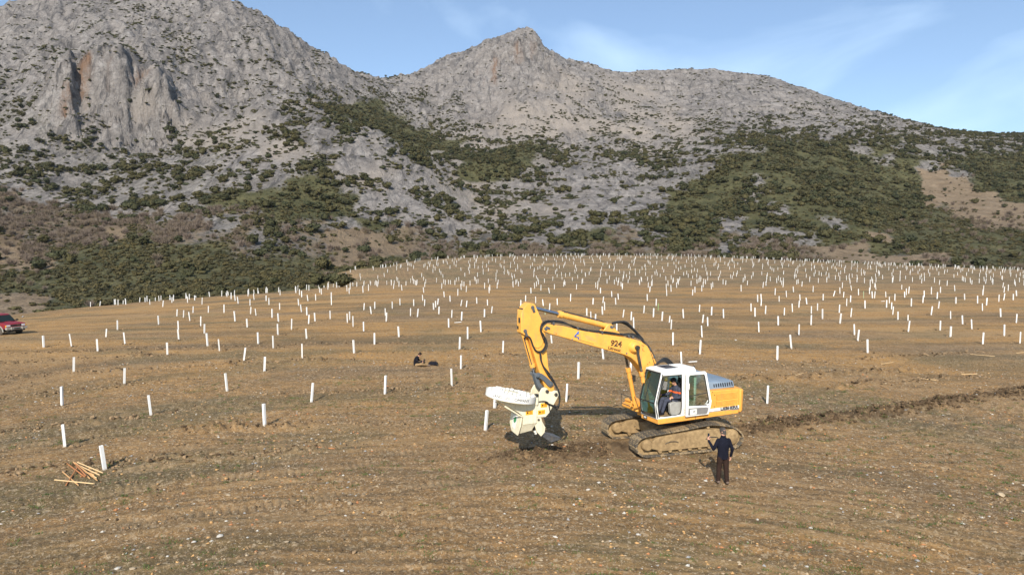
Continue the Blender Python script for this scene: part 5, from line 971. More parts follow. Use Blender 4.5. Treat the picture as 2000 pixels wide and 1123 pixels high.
bd = MB(); prof = [(2.10, .62), (2.14, .80), (2.12, .98), (2.02, 1.06), (1.10, 1.13), (.95, 1.15), (-2.0, 1.15), (-2.16, 1.05), (-2.18, .62)]
bd.prism(prof + [(-WB - .46, .62)] + [(x_, z_) for x_, z_ in arch(-WB, .44)][::-1][1:-1] + [(-WB + .46, .62), (WB - .46, .62)] + [(x_, z_) for x_, z_ in arch(WB, .44)][::-1][1:-1] + [(WB + .46, .62)], -.85, .85)
bo2 = bd.build('car_body', M_red_, cr_, .05, seg=3)
cbn = MB(); gz_ = [(.92, 1.13, .80), (.28, 1.72, .66), (.10, 1.80, .64), (-1.85, 1.82, .64), (-2.02, 1.72, .66), (-2.14, 1.13, .80)]
cbn.rings([[(x_, w_, z_) for x_, z_, w_ in gz_], [(x_, -w_, z_) for x_, z_, w_ in gz_]]); cbn.build('car_cabin', M_red_, cr_, .03)
gl = MB(); gl.add([(.905, .74, 1.175), (.905, -.74, 1.175), (.325, -.62, 1.70), (.325, .62, 1.70)], [(0, 1, 2, 3)]); gl.v = [(x_ + .012, y_, z_ + .010) for x_, y_, z_ in gl.v]; gl.build('windscreen', M_carglass, cr_)
for s_ in (1, -1):
    for pts in ([(.72, 1.19), (.25, 1.66), (-.40, 1.70), (-.40, 1.19)], [(-.48, 1.19), (-.48, 1.70), (-1.15, 1.71), (-1.15, 1.19)], [(-1.23, 1.19), (-1.23, 1.71), (-1.85, 1.70), (-2.0, 1.19)]):
        w3 = MB(); w3.add([(x_, s_ * (.80 - (z_ - 1.13) * .237 + .006), z_) for x_, z_ in pts], [(0, 1, 2, 3)]); w3.build('side_window', M_carglass, cr_)
    m = MB(); m.prism([(WB - .50, .40), (-WB + .50, .40), (-WB + .50, .66), (WB - .50, .66)], s_ * .84, s_ * .875); m.build('sill_cladding', M_clad, cr_, .01)
    m = MB()
    for cx_ in (WB, -WB):
        a_ = arch(cx_, .45, 13); o_a = arch(cx_, .54, 13); V = [(x_, s_ * .84, z_) for x_, z_ in a_] + [(x_, s_ * .84, z_) for x_, z_ in o_a] + [(x_, s_ * .895, z_) for x_, z_ in a_] + [(x_, s_ * .885, z_) for x_, z_ in o_a]
        q = []
        for i in range(12): q += [(26 + i, 27 + i, 40 + i, 39 + i), (i, i + 1, 27 + i, 26 + i), (13 + i, 39 + i, 40 + i, 14 + i)]
        m.add(V, q)
    m.build('wheel_arch', M_clad, cr_)
    for cx_ in (WB, -WB):
        w3 = MB(); w3.lathe([(.20, -.12), (.33, -.125), (.375, -.09), (.385, 0), (.375, .09), (.33, .125), (.20, .12)], (cx_, s_ * .76, .37), 'y', 26); wo3 = w3.build('wheel', M_tyre, cr_)
        w3 = MB(); w3.lathe([(.215, s_ * .06), (.215, s_ * .115), (.19, s_ * .10), (.05, s_ * .13), (.0, s_ * .13)], (cx_, s_ * .76, .37), 'y', 20); w3.mat(1)
        for k in range(5): a = 2 * math.pi * k / 5; w3.ball((cx_ + .13 * math.cos(a), s_ * .875, .37 + .13 * math.sin(a)), .038, 8, 5, (1, .35, 1))
        w3.build('rim', [M_rim, M_black], wo3)
    m = MB(); m.box((2.115, s_ * .62, .90), (.06, .32, .15)); m.build('headlight', M_lamp, cr_, .015); m = MB(); m.box((2.09, s_ * .82, .88), (.10, .06, .13)); m.build('indicator', M_warn, cr_, .01)
    m = MB(); m.box((.72, s_ * .98, 1.24), (.10, .20, .15)); m.tube([(.74, s_ * .80, 1.18), (.73, s_ * .92, 1.22)], .02, 6); m.build('wing_mirror', M_black, cr_, .02)
    m = MB(); m.box((-.30, s_ * .862, 1.02), (.16, .02, .04)); m.build('door_handle', M_black, cr_, .006)
    m = MB(); m.box((.55, s_ * .853, .88), (.010, .006, .5)); m.box((-.44, s_ * .853, .88), (.010, .006, .5)); m.build('door_gap', M_blk, cr_)
m = MB(); m.box((2.12, 0, .91), (.05, .88, .15)); m.build('grille', M_black, cr_, .01); m = MB()
for k in range(4): m.box((2.148, 0, .86 + k * .035), (.012, .84, .010))
m.build('grille_bar', M_dark, cr_)
m = MB(); m.box((2.17, 0, .66), (.24, 1.74, .20)); m.box((2.29, .45, .66), (.04, .12, .26)); m.box((2.29, -.45, .66), (.04, .12, .26)); m.build('bumper', M_clad, cr_, .04); m = MB(); m.box((2.08, 0, .50), (.2, 1.45, .16)); m.box((2.296, 0, .66), (.012, .52, .11)); m.build('air_dam', M_black, cr_, .02)
m = MB(); m.prism([(1.55, 1.09), (1.10, 1.13), (.98, 1.20), (1.20, 1.19)], -.26, .26); m.build('bonnet_scoop', M_red_, cr_, .02); m = MB(); m.box((0, 0, .42), (3.6, .9, .2)); m.build('chassis', M_black, cr_)
m = MB(); m.box((-.15, .36, 1.1), (.5, .5, .7)); m.box((-.15, -.36, 1.1), (.5, .5, .7)); m.build('car_seat', M_black, cr_, .05)

# ------------------------------------------------------------------ white tree guard tubes
def ordinal(k): return ['first', 'second', 'third', 'fourth', 'fifth', 'sixth', 'seventh', 'eighth', 'ninth', 'tenth', 'eleventh', 'twelfth', 'thirteenth', 'fourteenth', 'fifteenth', 'sixteenth', 'seventeenth', 'eighteenth', 'nineteenth', 'twentieth'][k]
def tube_mat(name, c):
    t = NT(name); v = t.coord(); f = t.noise(v, 5, 4, .6); q = t.n('ShaderNodeSeparateXYZ'); t.l(v, q.inputs[0])
    oi = t.n('ShaderNodeObjectInfo'); dots = t.math('MULTIPLY', t.ramp(t.math('SINE', t.math('MULTIPLY', q.outputs[2], 165.0)), .35, .7), t.ramp(t.math('ABSOLUTE', t.math('SUBTRACT', t.math('ABSOLUTE', q.outputs[1]), .045)), .008, .003))
    col = t.mix(t.ramp(f, .3, .75), tuple(x * .93 for x in c), c); col = t.mix(t.math('MULTIPLY', dots, .55), col, (.30, .28, .25)); col = t.mix(t.ramp(q.outputs[2], .10, .0, 0, .55), col, (.36, .27, .17))
    col = t.mix(t.ramp(oi.outputs['Random'], 0, 1, 0, .45), col, (.62, .60, .55)); return t.base(col, .5)
M_tube = tube_mat('white_tube_plastic', (.84, .84, .83)); M_tubeg = tube_mat('green_tube_plastic', (.22, .42, .12))
def tube_mesh(name, mat, w=.088):
    m = MB(); h = w / 2; t_ = .006; o = [(-h, -h), (h, -h), (h, h), (-h, h)]; i_ = [(-h + t_, -h + t_), (h - t_, -h + t_), (h - t_, h - t_), (-h + t_, h - t_)]
    V = [(x_, y_, z_) for z_ in (-.06, 1.0) for x_, y_ in o] + [(x_, y_, z_) for z_ in (1.0, .55) for x_, y_ in i_]; q = []
    for k in range(4): j = (k + 1) % 4; q += [(k, j, 4 + j, 4 + k), (4 + k, 4 + j, 8 + j, 8 + k), (8 + k, 8 + j, 12 + j, 12 + k)]
    return m.add(V, q + [(12, 13, 14, 15)]).mesh(name, mat)
TUBE = tube_mesh('tree_guard', M_tube); TUBEG = tube_mesh('tree_guard_green', M_tubeg)
Z4 = '200,410,465 327,405,465 446,428,485 484,376,415 537,340,384 571,392,448 725,319,360 765,443,500 808,290,322 838,294,328 868,302,341 882,279,307 815,343,385 817,381,432 917,322,367 934,354,398 949,399,461 1003,427,482 1114,466,527 1180,390,444 1130,333,373 1249,414,472 1208,510,578 1270,357,408 1244,288,329 1273,308,349 1332,333,381 1401,380,427 1381,448,513 1410,315,357 1440,306,346 1075,280,346 1024,268,305 952,275,306 337,514,582 568,556,628 284,640,728 690,682,778 1038,585,668 1423,618,710 1210,725,825 297,814,920 479,902,1020 1145,281,311 1170,290,320 1278,262,292 1378,268,303 1403,280,320 1365,245,272'
Z5 = '375,487,552 512,447,508 262,529,604 315,418,473 128,361,408 224,378,428 237,365,412 256,391,450 44,376,423 5,383,437 436,355,390 441,372,421 316,324,358 358,338,382 377,313,350 475,320,349 518,296,330 576,348,390 615,351,398 595,303,335 655,300,335 645,275,308 706,325,358 728,295,330 735,340,380 717,310,345 790,405,458 806,358,402 861,367,418 857,304,338 888,310,343 895,452,521 850,510,580 858,613,690 970,418,480 989,353,400 1028,346,378 1007,300,336 947,288,325 1091,532,606 807,693,790 798,280,312 765,255,287 1192,305,340 1219,278,310 1275,283,318 1318,307,335 1352,330,360 1396,294,330 1469,265,310 1560,348,390 1583,366,408 1608,380,420 1650,283,320 1660,310,360 1648,338,382 1595,292,328 1762,355,398 1807,367,417 1823,390,470 1728,447,475 1878,333,374 1932,348,397 1947,296,335 1980,367,420 1737,270,300 1700,255,285 1722,290,328 1898,270,308 1513,640,737 1653,578,642 1805,630,706 1446,763,866 1365,500,542 434,715,822'
Z6 = '154,269,304 82,289,330 210,278,318 265,289,331 169,314,355 193,326,366 25,336,383 17,320,352 167,363,417 34,397,457 157,428,494 73,485,540 427,346,394 515,321,363 456,273,314 409,282,325 391,263,299 511,457,522 575,408,470 609,357,408 665,316,362 666,276,312 694,263,296 717,288,332 580,264,303 609,250,282 542,283,318 646,237,268 615,222,250 793,269,308 797,308,355 847,285,325 827,241,275 845,227,258 863,358,407 878,380,433 924,427,490 912,250,286 1010,248,284 1033,262,290 1038,277,314 1023,234,262 1062,300,340 1047,220,250 1123,240,276 1108,320,345 1109,340,392 1176,228,260 1214,276,315 1247,253,288 1255,342,387 1303,298,335 1302,365,415 1358,318,360 1400,340,385 1450,395,449 1532,286,326 1547,361,413 1603,311,353 1620,392,445 1448,263,298 1466,238,272 1426,228,264 1523,223,254 1545,217,248 1589,221,248 1604,204,230 1326,235,266 1367,220,247 1241,212,243 1256,188,215 1182,205,235 1100,195,225 1093,210,238 465,628,714 421,210,258 437,220,250 436,243,275 500,185,225 553,205,235 519,230,258 720,220,250 767,205,232 797,190,218 813,210,237 850,180,205 882,197,225 945,208,240 955,208,240 1007,210,236'
PX = '443,730,766 608,744,782 948,800,841 966,772,795 1239,774,799 1106,746,783 1129,703,737'
GREEN = [(1328, 370, 388, 'z5'), (1958, 330, 360, 'z5'), (905, 208, 240, 'z6')]
TB = []
for txt, ox, oy, k in ((Z4, 0, 480, 2.34), (Z5, 600, 480, 2.857), (Z6, 1300, 480, 2.34), (PX, 0, 0, 1.0)):
    for w3 in txt.split(): a, t_, b_ = map(float, w3.split(',')); TB.append((ox + a / k, oy + t_ / k, oy + b_ / k, 0))
for a, t_, b_, k in GREEN: TB.append(((600 + a / 2.857) if k == 'z5' else (1300 + a / 2.34), 480 + t_ / (2.857 if k == 'z5' else 2.34), 480 + b_ / (2.857 if k == 'z5' else 2.34), 1))
tb = np.array(TB); keep = []
for i, t_ in enumerate(TB):       # the same tube read twice from two views
    if all(abs(t_[0] - TB[j][0]) > 4 or abs(t_[2] - TB[j][2]) > 4 for j in keep): keep.append(i)
tb = tb[keep]; gp, okk = hit(tb[:, 0], tb[:, 2]); dist = gp[:, 1]; hts = np.clip((tb[:, 2] - tb[:, 1]) * dist / FOC, .62, 1.05)
hts = np.where(dist > 70, np.clip(hts, .78, .95), hts)
POS = [(gp[i, 0], gp[i, 1], hts[i], int(tb[i, 3]), tb[i, 0], tb[i, 2]) for i in range(len(tb)) if okk[i]]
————
→ **TASK DIRECTIONS**: Copy out each line of the material that holds the word "from".

→ **SOLUTION FOR THIS EXERCISE**:
Continue the Blender Python script for this scene: part 5, from line 971. More parts follow. Use Blender 4.5. Treat the picture as 2000 pixels wide and 1123 pixels high.
for i, t_ in enumerate(TB):       # the same tube read twice from two views